He widened the search in an elegantly logical way so as to include studies of kimberlites, the blue-tinged igneous diamond-yielding rocks which carry within them samples of the Earth's mantle, in order to provide evidence on the source region of basalts; work on the possible geomorphological effects, such as crustal doming and its effect on drainage patterns, resulting from the ascent of mantle plumes - rising masses of mantle in columns rather like the rising "blobs" in lava lamps; and investigation into what evidence the basaltic dykes on the Falkland Islands might reveal to explain the dispersion of plate fragments after continental break-up.

Cox was a warm, friendly man, respected by all and held in some awe and not only by students, and yet helpful in any way to anyone. His humour was delightfully spiced with light irony and he liked nothing better than to prick pompous balloons. He was widely read, a gifted musician, playing the piano, clarinet and guitar, and as something of a bon viveur enjoyed good food and wine and defiantly puffed his pipe at tea-time.

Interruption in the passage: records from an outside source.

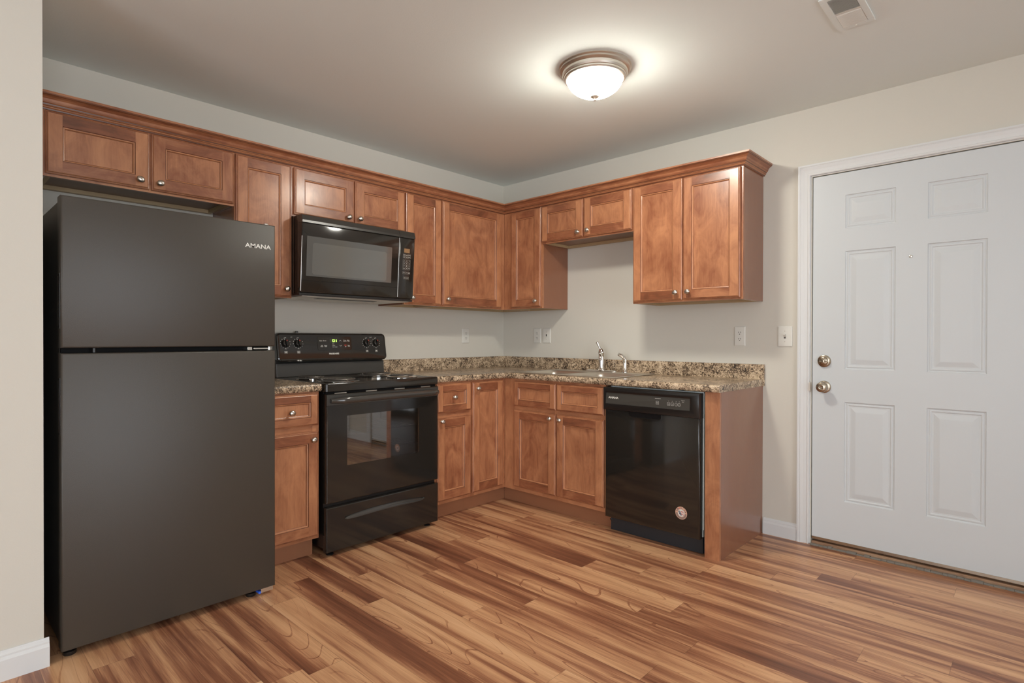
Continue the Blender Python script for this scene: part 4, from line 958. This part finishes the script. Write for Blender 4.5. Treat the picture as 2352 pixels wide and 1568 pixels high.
# ------------------------------------------------------------------ wall plates
def plate(label, run, X, z, kind, w_=.074, group=None):
    loc = (X, -.0005, z) if run == 'L' else (-.0005, -X, z)
    t = thing('wall_outlet' if kind == 'outlet' else 'wall_switch', label, 'outlet' if kind == 'outlet' else 'switch', loc, run, group)
    k = MB(); R_ = lambda i, y: [(-w_/2+i, y, -.059+i), (w_/2-i, y, -.059+i), (w_/2-i, y, .059-i), (-w_/2+i, y, .059-i)]
    k.loops([R_(0, 0), R_(0, -.0035), R_(.0035, -.0062), R_(.005, -.0064)], cap0=True, cap1=True, smooth=True); k.build('cover_plate', 'plate', t, sharp=20)
    if kind == 'outlet':
        for s_ in (-1, 1):
            k = MB(); zc = s_*.0195; k.loops([[(a, y, b+zc) for a, b in rrect(-.0165, .0165, -.0135, .0135, .011, 6)] for y in (-.0064, -.0078)], cap1=True); r_ = k.build('receptacle', 'plate', t)
            k = MB(); k.box(-.0075, -.0045, -.0081, -.0078, zc-.001, zc+.008, tone=0); k.box(.0045, .0075, -.0081, -.0078, zc-.001, zc+.008, tone=0); k.lathe([(.0030, -.0078), (.0030, -.0081)], (0, 0, zc-.0075), 'y', 12); k.build('slots', 'slot', r_)
        k = MB(); k.lathe([(.003, -.0064), (.003, -.0072)], (0, 0, 0), 'y', 12); k.build('screw', 'plate', t)
    else:
        k = MB(); k.box(-.0052, .0052, -.0072, -.0064, -.012, .012, tone=0); k.build('toggle_slot', 'slot', t)
        k = MB(); k.prism([(-.0064, -.004), (-.020, .0085 if kind == 'up' else -.010), (-.019, .014 if kind == 'up' else -.0155), (-.0064, .009 if kind == 'up' else -.009)], -.0045, .0045, 'x'); k.build('toggle', 'plate', t, bevel=.0008)
        for s_ in (-1, 1): k = MB(); k.lathe([(.0028, -.0064), (.0028, -.0072)], (0, 0, s_*.030), 'y', 12); k.build('screw', 'nickel', t)
gO = 'electrical outlets on the kitchen walls'
plate('white duplex outlet on the stove wall, left of the room corner', 'L', -.435, 1.173, 'outlet', group=gO)
plate('white duplex outlet just right of the corner, beside a matching switch', 'R', .387, 1.175, 'outlet', group=gO)
plate('white toggle switch beside the corner outlet, left of the faucet', 'R', .486, 1.175, 'down', .078)
plate('white duplex outlet right of the sprayer, under the large end wall cabinet', 'R', 2.022, 1.170, 'outlet', .066, group=gO)
plate('white toggle light switch next to the entry door casing', 'R', 2.283, 1.168, 'up', .078)
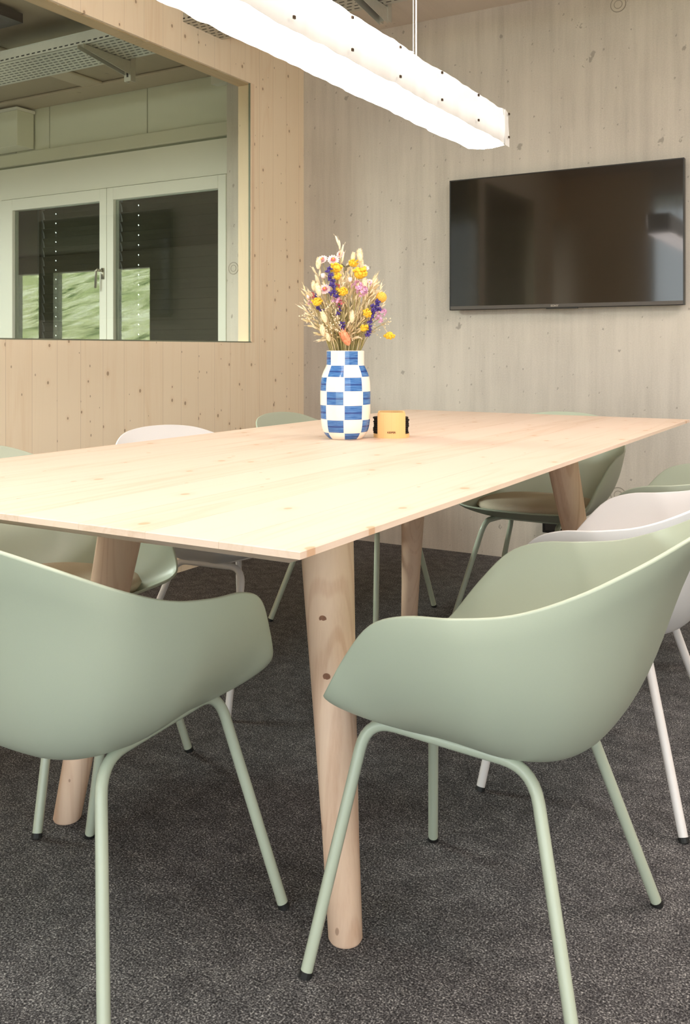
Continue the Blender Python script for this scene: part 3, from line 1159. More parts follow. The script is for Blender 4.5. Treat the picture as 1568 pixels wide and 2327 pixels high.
# camera-side cloth, with its lower edge sagging over the bottom sheet
def side_r(u, v):
    y = LY0 + (LY1 + 0.022 - LY0) * u
    z = (LZ0 + 0.004 + wav(y, 1)) * (1 - v) + (LZ1 + wav(y, 2)) * v
    x = LX1 + 0.004 * sin(pi * v) - 0.003 * v
    return (x, y, z), (1, 0, 0)


def side_l(u, v):
    y = LY0 + (LY1 - LY0) * u
    z = (LZ0 + wav(y, 5)) * (1 - v) + LZ1 * v
    return (LX0 - 0.003 * sin(pi * v), y, z), (-1, 0, 0)


def top_s(u, v):
    y = LY0 + (LY1 - LY0) * u
    return (LX0 + (LX1 - LX0) * v, y, LZ1 + wav(y, 2) * v), (0, 0, 1)


def bot_s(u, v):
    y = LY0 + (LY1 - LY0) * u
    x0 = LX0 + wav(y, 7) * 1.6
    return (x0 + (LX1 - x0) * v, y, LZ0 + wav(y, 1) * v - 0.006 * sin(pi * v)), (0, 0, 1)


def rag(u, v):
    if u > 0.9985:
        return (0, 0.004 + 0.011 * abs(noise.noise(Vector((v * 31, 2, 0)))), -0.001 * v)
    return (0, 0, 0)


o = cloth('side_cloth', side_r, 240, 8, M['lamp_side'], 0.0035)
o = cloth('side_cloth', side_l, 240, 6, M['lamp_side_far'], 0.0035)
o = cloth('top_cloth', top_s, 160, 6, M['lamp_top'], 0.003)
o = cloth('bottom_cloth', bot_s, 300, 30, M['lamp_bottom'], 0.0015, rag)
# end face and the loose flap pinned round the corner
MB().box(LX0 + 1.13, LX1 + 1.13, LY1 - 1.9 - 0.004, LY1 - 1.9, 0.002, LZ1 - LZ0).build('end_cloth', M['lamp_flap'], pl)
MB().box(LX0 + 1.13, LX1 + 1.13, LY0 - 1.9, LY0 - 1.9 + 0.004, 0.002, LZ1 - LZ0).build('end_cloth', M['lamp_flap'], pl)


def flap(u, v):
    y = LY1 - 0.004 + 0.034 * u
    w = 0.004 * sin(v * 5 + 1) * u
    z = LZ0 - 0.004 + (LZ1 - LZ0 + 0.004) * v - 0.012 * u * (v > 0.9)
    return (LX1 + 0.0062 - 0.0015 * v, y + w, z), (1, 0, 0)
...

He was also an accomplished landscape water-colourist and many undergraduates will remember how, on their first instruction in the techniques of geological mapping in the field in Skye, the chief instructor sat apart with his palette while the graduate students got on with showing how to measure dips and strikes. He loved his days in Leeds, Edinburgh and Oxford in which last he delighted particularly in his office of Garden Master of Jesus College, a post he had hoped he might continue to hold after his retirement which was due in another month.

Keith Cox, his wife Gilly and their children were all wonderful hosts and an evening at the Cox household is a memory treasured by hundreds of friends and students down the years. Sailing a small boat was one of their greatest pleasures and it is tragic that Gilly, and all of us, should have lost him while they were doing one of the things they most liked to do in one of the places, Mull in the Hebrides, where they most liked to be.

Keith Gordon Cox, geologist: born Birmingham 25 April 1933; Lecturer, Grant Institute of Geology, Edinburgh University 1962-72; University Lecturer, Department of Geology and Mineralogy (later Earth Sciences), Oxford University 1973-90, Reader in Petrology 1990-98; Senior Research Fellow, Jesus College, Oxford 1973- 98; FRS 1988; Vice-President, Geological Society 1988-91; married 1960 Gilly Palmer (two sons, one daughter); missing, believed drowned, Mull, Strathclyde 27 August 1998.